In Brasile Pasquale Scotti è un cittadino irreprensibile, pulito, non è coinvolto in nessuna indagine, a suo carico neppure una multa. La sua è una presenza quasi invisibile anzi sono pochi a conoscerlo. Circostanza quest’ultima che ha fatto ipotizzare ad una sua presenza saltuaria a Recife a differenza di chi sostiene che in terra brasiliana ci vive da oltre 30 anni. Sta di fatto che Scotti non ha mai violata la legge in Brasile. Anzi l’unico reato che ha commesso, ‘stranamente’ non gli è stato contestato: la falsa identità. Pasquale Scotti è Francisco de Castro Visconti. I suoi documenti però sono in regola. Non siamo, infatti, di fronte alla falsificazione della carta d’identità o del passaporto. Scotti o meglio de Castro Visconti aveva registrata una regolare posizione all’anagrafe. Tant’è vero che i suoi due figli hanno il cognome di de Castro Visconti. La revisione è quasi ultimata, si chiameranno Scotti. Curiosa e complicata la vicenda. Solo i servizi posso attribuire identità false ma legali e di copertura. Tornando al giallo dell’estradizione: è chiaro che se non subentrava un ‘meccanismo di salvaguardia’ Scotti sarebbe uscito dal carcere.

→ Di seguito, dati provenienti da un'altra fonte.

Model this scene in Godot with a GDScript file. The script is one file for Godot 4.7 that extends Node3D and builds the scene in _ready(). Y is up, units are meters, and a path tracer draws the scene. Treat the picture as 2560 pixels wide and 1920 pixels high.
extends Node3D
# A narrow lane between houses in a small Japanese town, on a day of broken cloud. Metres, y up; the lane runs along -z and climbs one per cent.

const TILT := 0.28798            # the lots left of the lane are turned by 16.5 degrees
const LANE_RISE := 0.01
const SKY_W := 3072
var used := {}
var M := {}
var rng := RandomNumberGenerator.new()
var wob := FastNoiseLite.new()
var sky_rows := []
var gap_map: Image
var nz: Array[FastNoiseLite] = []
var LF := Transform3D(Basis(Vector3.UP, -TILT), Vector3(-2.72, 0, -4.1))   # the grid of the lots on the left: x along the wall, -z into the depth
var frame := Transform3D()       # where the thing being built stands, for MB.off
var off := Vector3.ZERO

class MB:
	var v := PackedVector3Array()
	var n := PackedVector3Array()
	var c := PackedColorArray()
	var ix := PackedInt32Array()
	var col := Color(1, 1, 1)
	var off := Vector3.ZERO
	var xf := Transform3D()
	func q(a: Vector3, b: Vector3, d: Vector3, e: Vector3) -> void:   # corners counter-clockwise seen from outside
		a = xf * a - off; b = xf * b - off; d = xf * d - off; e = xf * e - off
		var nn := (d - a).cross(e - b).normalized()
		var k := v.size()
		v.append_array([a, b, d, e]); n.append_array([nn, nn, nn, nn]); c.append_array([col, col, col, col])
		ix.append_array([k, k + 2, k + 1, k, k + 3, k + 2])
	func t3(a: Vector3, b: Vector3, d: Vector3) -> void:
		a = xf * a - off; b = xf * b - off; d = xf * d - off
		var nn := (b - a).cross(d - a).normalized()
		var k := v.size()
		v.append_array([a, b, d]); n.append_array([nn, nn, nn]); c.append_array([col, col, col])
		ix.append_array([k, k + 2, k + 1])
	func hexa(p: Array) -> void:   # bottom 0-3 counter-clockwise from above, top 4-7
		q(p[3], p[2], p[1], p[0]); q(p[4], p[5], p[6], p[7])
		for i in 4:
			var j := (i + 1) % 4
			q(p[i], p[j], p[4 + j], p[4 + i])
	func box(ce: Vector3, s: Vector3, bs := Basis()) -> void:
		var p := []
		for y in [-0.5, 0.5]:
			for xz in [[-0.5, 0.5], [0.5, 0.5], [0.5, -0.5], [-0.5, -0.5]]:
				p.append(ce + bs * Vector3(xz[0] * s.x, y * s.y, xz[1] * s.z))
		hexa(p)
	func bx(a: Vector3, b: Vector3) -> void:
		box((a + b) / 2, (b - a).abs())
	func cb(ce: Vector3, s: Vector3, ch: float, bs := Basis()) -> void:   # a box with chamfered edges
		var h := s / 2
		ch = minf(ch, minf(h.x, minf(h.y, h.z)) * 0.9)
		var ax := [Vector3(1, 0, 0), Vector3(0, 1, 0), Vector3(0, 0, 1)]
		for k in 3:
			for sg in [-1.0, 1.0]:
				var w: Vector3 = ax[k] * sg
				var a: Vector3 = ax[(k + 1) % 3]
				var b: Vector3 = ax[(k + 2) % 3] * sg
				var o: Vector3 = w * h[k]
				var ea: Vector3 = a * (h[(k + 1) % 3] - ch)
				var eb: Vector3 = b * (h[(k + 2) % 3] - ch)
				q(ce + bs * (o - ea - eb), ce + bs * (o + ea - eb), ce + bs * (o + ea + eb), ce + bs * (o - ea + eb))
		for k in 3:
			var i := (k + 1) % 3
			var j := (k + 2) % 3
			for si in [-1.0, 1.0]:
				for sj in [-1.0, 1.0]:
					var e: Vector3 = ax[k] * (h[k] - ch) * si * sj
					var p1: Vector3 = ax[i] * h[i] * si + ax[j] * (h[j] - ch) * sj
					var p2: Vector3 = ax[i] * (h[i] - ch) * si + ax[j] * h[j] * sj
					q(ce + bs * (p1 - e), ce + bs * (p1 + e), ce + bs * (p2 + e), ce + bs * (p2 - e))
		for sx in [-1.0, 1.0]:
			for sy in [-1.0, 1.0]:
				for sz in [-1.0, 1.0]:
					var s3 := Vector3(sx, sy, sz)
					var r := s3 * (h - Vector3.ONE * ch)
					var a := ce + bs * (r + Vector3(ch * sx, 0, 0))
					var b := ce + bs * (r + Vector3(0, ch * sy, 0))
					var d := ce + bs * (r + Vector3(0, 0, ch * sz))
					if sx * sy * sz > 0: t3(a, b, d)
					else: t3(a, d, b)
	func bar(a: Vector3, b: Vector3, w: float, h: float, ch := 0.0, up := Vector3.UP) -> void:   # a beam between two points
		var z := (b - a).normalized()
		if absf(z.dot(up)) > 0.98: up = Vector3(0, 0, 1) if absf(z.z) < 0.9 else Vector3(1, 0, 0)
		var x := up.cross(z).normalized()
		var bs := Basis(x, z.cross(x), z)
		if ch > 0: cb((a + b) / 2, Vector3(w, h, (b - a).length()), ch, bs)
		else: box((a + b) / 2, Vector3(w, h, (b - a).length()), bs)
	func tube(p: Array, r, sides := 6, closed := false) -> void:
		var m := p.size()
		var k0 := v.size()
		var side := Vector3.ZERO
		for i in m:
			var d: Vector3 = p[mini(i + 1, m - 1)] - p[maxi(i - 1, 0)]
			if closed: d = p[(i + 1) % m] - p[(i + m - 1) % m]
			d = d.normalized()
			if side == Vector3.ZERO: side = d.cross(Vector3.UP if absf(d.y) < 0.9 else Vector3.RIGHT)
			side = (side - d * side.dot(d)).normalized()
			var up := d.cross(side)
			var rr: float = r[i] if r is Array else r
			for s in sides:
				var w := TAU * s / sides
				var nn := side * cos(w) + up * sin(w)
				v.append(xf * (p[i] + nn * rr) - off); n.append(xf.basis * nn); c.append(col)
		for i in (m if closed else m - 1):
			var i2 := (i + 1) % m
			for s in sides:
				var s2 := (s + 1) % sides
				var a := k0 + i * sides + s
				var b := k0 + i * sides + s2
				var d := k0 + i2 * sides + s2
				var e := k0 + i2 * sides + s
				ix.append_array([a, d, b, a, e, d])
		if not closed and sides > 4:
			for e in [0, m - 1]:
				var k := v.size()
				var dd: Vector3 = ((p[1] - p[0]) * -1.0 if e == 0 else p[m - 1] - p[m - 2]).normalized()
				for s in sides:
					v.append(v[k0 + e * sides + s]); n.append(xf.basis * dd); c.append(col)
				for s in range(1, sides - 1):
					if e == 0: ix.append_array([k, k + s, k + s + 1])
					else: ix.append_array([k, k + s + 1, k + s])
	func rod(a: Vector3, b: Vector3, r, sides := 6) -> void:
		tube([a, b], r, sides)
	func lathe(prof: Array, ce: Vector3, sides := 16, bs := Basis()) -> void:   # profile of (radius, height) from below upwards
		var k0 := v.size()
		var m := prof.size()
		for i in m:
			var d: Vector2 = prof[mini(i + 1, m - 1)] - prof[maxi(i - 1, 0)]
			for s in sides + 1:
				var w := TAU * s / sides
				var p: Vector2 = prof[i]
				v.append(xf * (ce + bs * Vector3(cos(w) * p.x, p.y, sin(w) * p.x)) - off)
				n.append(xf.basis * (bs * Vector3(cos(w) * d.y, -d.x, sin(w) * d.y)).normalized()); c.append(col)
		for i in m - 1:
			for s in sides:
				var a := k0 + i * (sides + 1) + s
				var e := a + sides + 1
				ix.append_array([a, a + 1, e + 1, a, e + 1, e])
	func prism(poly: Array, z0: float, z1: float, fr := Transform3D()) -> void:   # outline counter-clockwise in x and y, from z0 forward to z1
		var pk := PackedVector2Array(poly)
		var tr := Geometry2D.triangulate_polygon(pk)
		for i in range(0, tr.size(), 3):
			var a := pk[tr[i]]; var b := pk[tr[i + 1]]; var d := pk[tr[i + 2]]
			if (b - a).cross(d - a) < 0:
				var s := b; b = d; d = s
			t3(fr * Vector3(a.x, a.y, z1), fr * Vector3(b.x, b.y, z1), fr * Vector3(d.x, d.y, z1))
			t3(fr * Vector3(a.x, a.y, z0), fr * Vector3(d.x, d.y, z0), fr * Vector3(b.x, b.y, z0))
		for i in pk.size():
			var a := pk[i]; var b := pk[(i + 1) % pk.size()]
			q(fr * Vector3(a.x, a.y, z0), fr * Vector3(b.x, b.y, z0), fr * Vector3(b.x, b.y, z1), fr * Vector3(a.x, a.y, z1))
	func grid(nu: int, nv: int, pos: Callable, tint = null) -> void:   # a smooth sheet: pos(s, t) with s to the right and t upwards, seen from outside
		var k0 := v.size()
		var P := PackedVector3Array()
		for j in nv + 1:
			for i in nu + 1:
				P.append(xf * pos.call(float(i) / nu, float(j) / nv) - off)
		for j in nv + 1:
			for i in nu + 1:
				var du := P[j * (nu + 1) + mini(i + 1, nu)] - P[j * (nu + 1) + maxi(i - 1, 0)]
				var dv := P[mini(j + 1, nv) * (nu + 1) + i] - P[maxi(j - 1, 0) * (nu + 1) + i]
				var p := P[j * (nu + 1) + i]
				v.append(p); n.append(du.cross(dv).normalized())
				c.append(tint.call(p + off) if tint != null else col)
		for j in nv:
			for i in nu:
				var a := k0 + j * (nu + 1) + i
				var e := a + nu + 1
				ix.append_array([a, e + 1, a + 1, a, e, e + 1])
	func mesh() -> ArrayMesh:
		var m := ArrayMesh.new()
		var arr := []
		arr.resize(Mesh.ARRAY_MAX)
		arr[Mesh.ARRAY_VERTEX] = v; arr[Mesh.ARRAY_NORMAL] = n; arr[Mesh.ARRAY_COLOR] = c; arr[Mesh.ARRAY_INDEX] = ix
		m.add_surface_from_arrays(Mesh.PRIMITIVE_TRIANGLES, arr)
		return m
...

La diplomazia italiana o meglio la penombra si mette a lavoro. Occorre disinnescare la bomba. Mettere una toppa. Si giunge a un possibile compromesso forzando l’accordo bilaterale. L’iniziativa è degli uffici giudiziari brasiliani che contro ogni procedura e prassi ordinano la ripubblicazione e l’omologa della sentenza di estradizione del Supremo Tribunal Federal. Risultato? Scatta nuovamente il termine, entro il quale, gli uffici del ministero della Giustizia italiana devono ultimare l’iter. Tecnicamente l’istanza di libertà non può essere accolta. Scotti resta dietro le sbarre. La toppa è cucita sul vestitino. L’oca ritorna alla casella di partenza.

Gli interrogativi sono tanti e restano tutti senza risposta. Perché gli uffici ministeriali non hanno inviato in tempo la documentazione?  Quali difficoltà ‘tecniche’ hanno trovato? Perché il ministro della Giustizia non risponde all’interrogazione? Perché si sono allungati i termini? Scotti nel corso della detenzione (non esistono le restrizioni italiane) ha incontrato qualcuno? Il detenuto Scotti è stato rassicurato? E poi perché dopo l’arresto di Scotti, il boss Raffaele Cutolo rompendo il suo ferreo mutismo ha deciso di rendere dichiarazioni spontanee sul rapimento di Aldo Moro alla Commissione parlamentare d’indagine? E come mai – a sorpresa – lo scorso 3 febbraio, il silenzioso Ciro Cirillo, 95 anni, l’ex assessore dc, rapito dalle Br e liberato dopo la trattativa Stato-camorra ha concesso un’intervista alla Tv svizzera italiana per la trasmissione ‘Un giorno in pretura’? E perché Cirillo a discapito della sua riservatezza parla del rapimento di Moro e accenna a una trattativa tra Stato e camorra per liberarlo? Perché al riguardo parla anche Immacolata Iacone, moglie di don Raffaele e conferma: “Fu il momento in cui lo Stato cercò l’intervento dell’anti-Stato, questo mi ha sempre detto mio marito”. E poi perché concedere interviste proprio alla Tv svizzera? C’entra qualcosa il probabile ritorno in Italia di Pasquale Scotti?